Tú fíjate la frase con la que Félix Bolaños recibió la cartera del ministerio de la Presidencia. Es todo un alarde de maldad: «Estas cosas ni se piden ni se rechazan». Ni se piden, ni se rechazan, o sea que no hay escapatoria. Sea cual sea la versión que prevalezca, Iván Redondo obró mal, porque si pidió el ministerio, malo, y si lo rechazó también.
«Vive el que vence», que decía Ferlosio. O «Ay de los vencidos» que decía aquel galo al que recuerda hoy Zarzalejos. Lo que media entre la foto de familia de la bienvenida a Bolaños y el adiós de Ábalos es el poder en su versión más pordiosera. La del cesante es una condición contagiosa y conviene no acercarse y dejarle que salga del foco en soledad.

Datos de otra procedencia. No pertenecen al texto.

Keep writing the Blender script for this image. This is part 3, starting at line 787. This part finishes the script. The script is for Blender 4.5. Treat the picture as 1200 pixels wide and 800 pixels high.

La gran escabechina se vende como una catarsis purificadora pero ¿cómo el presidente puede impugnar a todo un gobierno sin impugnarse a sí mismo? Iván Redondo parecía un primer ministro, a su cargo tuvo a 200 personas y llevó a la Moncloa una concepción del poder -concentrado, unipersonal, efectista- difícilmente compatible con la institucionalidad democrática. Pero Iván Redondo careció siempre de la palanca ejecutiva. Se le podrá culpar de la deliberación pero la decisión final siempre fue del presidente. De ahí que sea arriesgado querer culminar el cese con la vejación, como ahora se pretende.
Concluyo con una reflexión sobre el poder. Qué deprimente es, ¿no? Uno arrastra su crédito por un aeropuerto de madrugada, como José Luis Ábalos, o, como Juan Carlos Campo, vende su alma jurista defendiendo un asalto del legislativo al poder judicial y… un largo olvido. Bueno o no. Yo por si acaso no añadiría más humillación a la derrota.